Worldview: Turkey's crackdown on the press smacks of authoritarianism

During my recent trip to Egypt, many young activists told me Turkey's democracy might be a model for them to follow.

In their minds, Turkey, with its mostly Sunni Muslim population, has managed to meld its Muslim heritage with a state based on rule of law and a secular constitution. However, the Turkish government has recently been showing disturbing signs of the kind of authoritarianism the Egyptians spurned.

In the past few weeks, Turkish authorities have detained at least a dozen journalists whose work criticized the government. They are accused of being part of an alleged plot to overthrow Prime Minister Recep Tayyip Erdogan's government after it came to power in 2002.

These journalists are only the latest of several hundred current and former military officers, intellectuals, university presidents, women's rights advocates, and writers rounded up since 2007 as part of this supposed plot. The conspiracy was purportedly initiated by a shadowy network of military officers and ex-security operatives called Ergenekon (the name of a mythical Turkish valley).

But Ergenekon looks more and more like an excuse for a religiously oriented government to silence outspoken advocates of maintaining Turkey as a secular state.

Consider the cases of two of the arrested journalists. Nedim Sener, a highly respected reporter for Millyet, received the International Press Institute's 2010 "World Press Freedom Hero" award for his book about the murder of Armenian Turkish journalist Hrant Dink (in which he alleged that government security forces were complicit).

Ahmet Sik, another investigative journalist, had criticized a key supporter of the government, a controversial Turkish imam named Fetullah Gulen, who lives in self-imposed exile in Pennsylvania but has great influence and a large following in Turkey. Sik claimed Gulen's movement infiltrated Turkey's security forces.

The government prosecutor straight-facedly denied these men were arrested for their writings, but he refused to make public any evidence against them, citing the (endlessly) ongoing Ergenekon probe.

When the U.S. ambassador to Turkey, Frank Ricciardone, asked how the jailing of journalists jibes with Turkey's stated policy of supporting a free press, Erdogan criticized him harshly. But refusing to answer that question won't make it go away.

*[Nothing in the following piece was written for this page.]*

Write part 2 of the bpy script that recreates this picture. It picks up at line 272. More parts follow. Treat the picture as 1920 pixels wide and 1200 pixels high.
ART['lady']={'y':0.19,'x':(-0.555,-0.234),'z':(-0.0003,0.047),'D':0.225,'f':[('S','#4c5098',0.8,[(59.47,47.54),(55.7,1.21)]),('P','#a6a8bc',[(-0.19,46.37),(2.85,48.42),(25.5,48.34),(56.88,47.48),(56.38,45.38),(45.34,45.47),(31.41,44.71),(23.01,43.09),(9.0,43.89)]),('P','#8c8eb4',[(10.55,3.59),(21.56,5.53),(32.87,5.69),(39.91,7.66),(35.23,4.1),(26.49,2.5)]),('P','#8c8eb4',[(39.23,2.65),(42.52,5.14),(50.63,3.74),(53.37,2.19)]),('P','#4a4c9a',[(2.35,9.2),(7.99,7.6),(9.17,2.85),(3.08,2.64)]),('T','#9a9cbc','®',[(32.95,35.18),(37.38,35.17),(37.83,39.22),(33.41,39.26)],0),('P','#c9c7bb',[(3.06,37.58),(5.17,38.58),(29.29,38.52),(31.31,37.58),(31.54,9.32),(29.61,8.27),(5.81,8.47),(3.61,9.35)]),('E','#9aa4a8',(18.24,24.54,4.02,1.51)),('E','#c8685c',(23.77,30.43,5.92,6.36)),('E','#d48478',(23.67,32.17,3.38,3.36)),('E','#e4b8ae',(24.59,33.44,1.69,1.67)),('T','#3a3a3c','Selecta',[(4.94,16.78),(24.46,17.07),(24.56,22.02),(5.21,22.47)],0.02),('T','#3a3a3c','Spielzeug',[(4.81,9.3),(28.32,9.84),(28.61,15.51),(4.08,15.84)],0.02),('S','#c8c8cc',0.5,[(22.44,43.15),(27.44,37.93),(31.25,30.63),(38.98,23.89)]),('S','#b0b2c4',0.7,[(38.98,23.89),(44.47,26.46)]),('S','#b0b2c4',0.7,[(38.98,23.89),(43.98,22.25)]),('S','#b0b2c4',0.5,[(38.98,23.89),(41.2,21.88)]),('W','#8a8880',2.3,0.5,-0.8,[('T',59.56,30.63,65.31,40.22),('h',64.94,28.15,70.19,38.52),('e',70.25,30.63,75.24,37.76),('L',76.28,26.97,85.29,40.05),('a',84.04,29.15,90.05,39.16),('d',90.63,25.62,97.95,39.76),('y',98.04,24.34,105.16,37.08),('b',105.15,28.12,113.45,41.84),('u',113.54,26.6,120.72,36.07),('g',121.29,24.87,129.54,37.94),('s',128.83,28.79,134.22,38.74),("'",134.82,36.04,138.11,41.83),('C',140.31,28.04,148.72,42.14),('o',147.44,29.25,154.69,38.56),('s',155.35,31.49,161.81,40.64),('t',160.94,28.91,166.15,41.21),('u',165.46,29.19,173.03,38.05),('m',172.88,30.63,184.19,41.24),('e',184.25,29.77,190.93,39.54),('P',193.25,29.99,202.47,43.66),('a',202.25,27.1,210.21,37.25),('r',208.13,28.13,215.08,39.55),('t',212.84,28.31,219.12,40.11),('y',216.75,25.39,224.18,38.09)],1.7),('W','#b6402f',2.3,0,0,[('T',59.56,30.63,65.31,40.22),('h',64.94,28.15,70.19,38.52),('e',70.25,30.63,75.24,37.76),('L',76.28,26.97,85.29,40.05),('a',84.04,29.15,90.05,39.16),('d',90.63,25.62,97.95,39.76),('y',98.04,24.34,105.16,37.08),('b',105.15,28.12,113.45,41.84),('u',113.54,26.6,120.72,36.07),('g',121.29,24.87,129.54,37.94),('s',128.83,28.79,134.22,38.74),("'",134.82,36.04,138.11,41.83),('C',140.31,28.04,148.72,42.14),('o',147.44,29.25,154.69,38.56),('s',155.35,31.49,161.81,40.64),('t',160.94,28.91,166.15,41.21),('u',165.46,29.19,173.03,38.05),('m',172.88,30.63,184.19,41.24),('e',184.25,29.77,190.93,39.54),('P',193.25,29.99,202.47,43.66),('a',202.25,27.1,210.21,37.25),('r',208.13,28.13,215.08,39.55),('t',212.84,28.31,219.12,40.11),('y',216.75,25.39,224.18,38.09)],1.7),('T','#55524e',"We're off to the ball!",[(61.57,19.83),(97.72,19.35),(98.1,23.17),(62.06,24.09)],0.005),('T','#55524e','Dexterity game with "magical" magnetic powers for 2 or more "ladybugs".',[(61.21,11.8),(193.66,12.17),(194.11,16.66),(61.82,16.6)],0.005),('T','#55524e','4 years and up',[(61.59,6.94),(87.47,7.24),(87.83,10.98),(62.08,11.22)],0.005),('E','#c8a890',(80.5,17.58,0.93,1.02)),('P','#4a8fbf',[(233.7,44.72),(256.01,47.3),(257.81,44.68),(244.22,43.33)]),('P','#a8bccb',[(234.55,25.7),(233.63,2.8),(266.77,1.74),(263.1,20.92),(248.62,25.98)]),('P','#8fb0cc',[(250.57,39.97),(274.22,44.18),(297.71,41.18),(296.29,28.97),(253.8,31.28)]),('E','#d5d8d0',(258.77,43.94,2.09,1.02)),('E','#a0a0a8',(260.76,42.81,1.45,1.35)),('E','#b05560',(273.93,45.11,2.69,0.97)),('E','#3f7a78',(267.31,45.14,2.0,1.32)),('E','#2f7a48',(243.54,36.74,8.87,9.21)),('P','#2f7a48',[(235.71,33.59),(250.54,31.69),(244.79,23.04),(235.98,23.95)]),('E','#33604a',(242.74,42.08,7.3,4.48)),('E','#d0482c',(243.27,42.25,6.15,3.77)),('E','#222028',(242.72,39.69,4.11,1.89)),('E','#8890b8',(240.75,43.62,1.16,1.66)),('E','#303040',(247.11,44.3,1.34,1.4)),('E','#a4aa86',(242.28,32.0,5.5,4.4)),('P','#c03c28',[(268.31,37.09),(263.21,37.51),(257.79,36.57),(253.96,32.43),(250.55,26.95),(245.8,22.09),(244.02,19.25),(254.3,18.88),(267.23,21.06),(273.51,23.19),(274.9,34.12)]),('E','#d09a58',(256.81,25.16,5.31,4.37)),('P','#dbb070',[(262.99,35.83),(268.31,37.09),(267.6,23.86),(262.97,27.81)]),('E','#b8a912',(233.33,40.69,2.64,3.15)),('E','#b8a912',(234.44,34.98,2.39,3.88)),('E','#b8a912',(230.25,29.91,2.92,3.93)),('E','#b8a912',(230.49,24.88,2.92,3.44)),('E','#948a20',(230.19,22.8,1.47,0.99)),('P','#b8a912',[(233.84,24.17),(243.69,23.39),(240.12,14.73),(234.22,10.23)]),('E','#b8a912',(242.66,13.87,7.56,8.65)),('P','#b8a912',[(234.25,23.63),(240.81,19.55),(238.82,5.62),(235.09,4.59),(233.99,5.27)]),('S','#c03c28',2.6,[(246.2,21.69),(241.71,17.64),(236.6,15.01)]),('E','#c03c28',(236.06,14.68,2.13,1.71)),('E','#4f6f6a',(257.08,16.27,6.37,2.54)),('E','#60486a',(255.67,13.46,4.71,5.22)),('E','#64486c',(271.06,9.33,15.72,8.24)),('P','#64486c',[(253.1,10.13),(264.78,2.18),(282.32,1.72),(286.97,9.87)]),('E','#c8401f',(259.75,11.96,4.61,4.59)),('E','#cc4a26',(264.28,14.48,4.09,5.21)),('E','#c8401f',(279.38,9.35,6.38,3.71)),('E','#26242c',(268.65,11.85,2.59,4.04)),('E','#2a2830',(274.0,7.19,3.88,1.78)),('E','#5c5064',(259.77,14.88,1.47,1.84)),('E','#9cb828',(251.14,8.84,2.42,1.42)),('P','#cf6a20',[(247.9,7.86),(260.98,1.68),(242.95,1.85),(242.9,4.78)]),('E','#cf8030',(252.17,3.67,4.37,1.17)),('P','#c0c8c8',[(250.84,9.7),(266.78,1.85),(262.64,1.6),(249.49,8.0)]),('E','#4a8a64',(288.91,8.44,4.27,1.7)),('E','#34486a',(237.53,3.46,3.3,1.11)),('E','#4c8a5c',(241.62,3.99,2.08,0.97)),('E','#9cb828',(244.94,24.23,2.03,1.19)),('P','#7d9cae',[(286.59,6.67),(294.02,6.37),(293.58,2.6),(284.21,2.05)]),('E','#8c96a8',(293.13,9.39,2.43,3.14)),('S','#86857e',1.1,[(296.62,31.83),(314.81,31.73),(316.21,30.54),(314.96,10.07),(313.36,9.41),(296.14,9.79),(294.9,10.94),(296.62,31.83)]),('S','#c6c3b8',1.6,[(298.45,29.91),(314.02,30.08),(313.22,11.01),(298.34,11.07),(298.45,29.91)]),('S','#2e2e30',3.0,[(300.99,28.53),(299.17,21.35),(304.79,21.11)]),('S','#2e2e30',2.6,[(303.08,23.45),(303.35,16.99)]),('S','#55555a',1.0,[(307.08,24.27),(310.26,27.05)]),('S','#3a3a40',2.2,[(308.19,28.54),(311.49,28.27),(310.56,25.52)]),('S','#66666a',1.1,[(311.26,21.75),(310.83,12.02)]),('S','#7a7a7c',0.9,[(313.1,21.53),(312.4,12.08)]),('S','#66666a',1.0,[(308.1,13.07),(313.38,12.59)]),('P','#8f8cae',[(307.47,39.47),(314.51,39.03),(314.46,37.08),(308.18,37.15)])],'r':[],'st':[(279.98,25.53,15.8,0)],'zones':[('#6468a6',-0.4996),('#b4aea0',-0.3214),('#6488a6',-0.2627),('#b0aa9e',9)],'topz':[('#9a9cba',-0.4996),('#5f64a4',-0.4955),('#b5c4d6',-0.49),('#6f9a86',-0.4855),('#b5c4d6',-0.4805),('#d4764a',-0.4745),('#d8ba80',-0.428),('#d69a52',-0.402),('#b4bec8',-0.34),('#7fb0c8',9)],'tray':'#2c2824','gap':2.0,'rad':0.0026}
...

The Erdogan government's pressure on press critics has led the international press watchdog, Reporters Without Borders, to rank Turkey 138th among 178 countries, only two spots above Russia, where journalists are notoriously endangered.

The press group attributes this low rank to Turkey's "frenzied proliferation of lawsuits, incarcerations, and court sentencing, (all) targeting journalists." In 2009, for example, Turkey's Tax Ministry levied $3 billion in fines against the Dogan media group of newspapers and TV stations, which were critics of Erdogan, charging he was pushing secular Turkey in too Islamic a direction.

If upheld, these draconian fines could put the media group out of business. Using massive tax fines against opponents is all too reminiscent of the tactics used by Russian Prime Minister Vladimir Putin.

When the Ergenekon investigation began, some Turkish liberals hoped it might advance civilian controls over a military that had conducted four coups against elected governments in past decades. But the probe has expanded into an unending witch hunt, with no end in sight.

Some of the accused have been held for years without trial. Others, released after tough questioning, have the threat of future indictments hanging over their heads.

The government's case appears to be based largely on a massive network of government wiretaps, from which tidbits are selectively leaked to the media, creating an atmosphere of intimidation. However, the government has yet to prove that any conspiracy actually occurred.

"In 5,800 original pages [of Ergenekon charges] there is not one shred of proof that this organization exists," said Gareth Jenkins, a Turkey specialist who has written extensively on the affair. He has read the entire indictment. "They [the Turkish government] have created a fictional organization, and used it to go after their political opponents," he said.

The Erdogan government rejects such claims, but does nothing to dispel them by bringing the probe to a conclusion. That contradiction casts a shadow over Turkish democracy and its aspirations to enter the European Union. It also undercuts the hope that Ankara can provide the model Egyptian democrats seek.